Monologo tratto dal “Cirano di Bergerac” del Rostand:

“E che dovrei fare? Cercarmi un protettore? Trovarmi un padrone? Arrampicarmi oscuramente, con astuzia, come l’edera che lecca la scorza del tronco cui si avvinghia, invece di salire con la forza?
No grazie.
Dedicare versi ai ricchi come qualsiasi opportunista? Fare il buffone nella speranza vile di vedere spuntare sulle labbra di un ministro un sorriso che non sia minaccioso? No Grazie.
Mandar giù rospi tutti i giorni? Logorarmi lo stomaco? Sbucciarmi le ginocchia per il troppo genuflettermi? Specializzarmi nel piegar la schiena? No grazie.
Accarezzare la capra con una mano e annaffiare il cavolo con l’altra? Avere sempre a portata di mano il turibolo dell’incenso in attesa di potenti da compiacere? No grazie.
Progredire di girone in girone, diventare un piccolo grande uomo da salotto, navigare avendo per remi madrigali e per vele sospiri di vecchie signore?
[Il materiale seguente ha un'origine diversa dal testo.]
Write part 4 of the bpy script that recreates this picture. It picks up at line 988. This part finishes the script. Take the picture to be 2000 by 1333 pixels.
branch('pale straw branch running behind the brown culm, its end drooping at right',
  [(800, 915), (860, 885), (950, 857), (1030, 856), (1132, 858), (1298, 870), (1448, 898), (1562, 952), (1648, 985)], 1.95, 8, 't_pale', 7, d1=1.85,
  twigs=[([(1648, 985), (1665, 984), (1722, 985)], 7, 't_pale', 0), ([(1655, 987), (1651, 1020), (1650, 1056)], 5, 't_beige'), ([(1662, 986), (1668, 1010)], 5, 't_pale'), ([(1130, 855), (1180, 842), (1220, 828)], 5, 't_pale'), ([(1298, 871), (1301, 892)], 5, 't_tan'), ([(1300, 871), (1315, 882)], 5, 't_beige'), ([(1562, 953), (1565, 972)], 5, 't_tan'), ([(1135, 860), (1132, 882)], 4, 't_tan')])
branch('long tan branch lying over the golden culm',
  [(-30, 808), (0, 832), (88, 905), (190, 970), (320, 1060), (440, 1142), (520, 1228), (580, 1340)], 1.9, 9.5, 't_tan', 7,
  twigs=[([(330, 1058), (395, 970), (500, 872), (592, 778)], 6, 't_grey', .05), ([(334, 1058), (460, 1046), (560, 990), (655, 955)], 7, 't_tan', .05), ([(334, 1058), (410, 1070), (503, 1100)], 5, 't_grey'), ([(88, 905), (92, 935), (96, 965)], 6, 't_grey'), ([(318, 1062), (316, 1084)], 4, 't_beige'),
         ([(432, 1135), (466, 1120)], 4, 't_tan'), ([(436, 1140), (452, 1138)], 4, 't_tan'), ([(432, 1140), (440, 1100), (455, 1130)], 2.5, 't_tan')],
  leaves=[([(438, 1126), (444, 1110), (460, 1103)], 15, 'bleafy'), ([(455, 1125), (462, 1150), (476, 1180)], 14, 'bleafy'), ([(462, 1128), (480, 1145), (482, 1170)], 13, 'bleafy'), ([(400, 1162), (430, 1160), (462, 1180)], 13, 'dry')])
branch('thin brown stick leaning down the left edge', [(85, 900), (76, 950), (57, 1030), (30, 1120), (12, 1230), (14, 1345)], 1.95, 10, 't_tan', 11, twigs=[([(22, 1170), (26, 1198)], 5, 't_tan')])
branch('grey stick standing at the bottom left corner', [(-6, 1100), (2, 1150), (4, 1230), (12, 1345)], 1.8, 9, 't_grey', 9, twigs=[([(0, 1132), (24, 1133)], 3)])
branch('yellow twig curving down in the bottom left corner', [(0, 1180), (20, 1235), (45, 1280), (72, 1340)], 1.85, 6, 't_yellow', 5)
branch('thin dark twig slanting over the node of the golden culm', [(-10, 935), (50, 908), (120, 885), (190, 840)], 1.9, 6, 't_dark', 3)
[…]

No grazie.
Farmi pubblicare dei versi a pagamento dall’editore Sercy? No grazie.
Farmi eleggere papa da un concilio di dementi in una bettola? No grazie.
Affaticarmi per farmi un nome con un sonetto invece di scriverne degli altri? No grazie.
Trovare intelligente un imbecille? Essere angosciato dai giornali e vivere nella speranza di vedere il mio nome apparire sulle riviste letterarie? No grazie.
Vivere di calcolo, ansia, paura? Anteporre i doveri mondani alla poesia, scrivere suppliche, farmi presentare?
No, grazie. Grazie, grazie, grazie, no!

Ma invece…cantare, ridere, sognare, essere indipendente, libero, guardare in faccia la gente e parlare come mi pare, mettermi – se ne ho voglia- il cappello di traverso, battermi per un si per un no o fare un verso!
Lavorare senza curarsi della gloria e della fortuna alla cronaca di un viaggio cui si pensa da tempo, magari nella luna!
Non scrivere mai nulla che non sia nato davvero dentro di te!
Appagarsi soltanto dei frutti, dei fiori e delle foglie, che si sono colte nel proprio giardino con le proprie stesse mani!
Poi, se per caso ti arriva anche il successo, non dovere nulla a Cesare, prendere tutto il merito per te solo e, disprezzando l’edera, salire – anche senz’essere né una quercia né un tiglio – salire, magari poco, ma salire da solo!”



Esistono ancora i sognatori in questa epoca? I romantici? La malinconia può essere essenza nella propria vita in un’epoca così strana?
Si può essere sognatori senza essere necessariamente artisti?
Vorrei “sentire” chi sogna e chi ha smesso. Chi non ha mai sognato e chi non lo sa fare.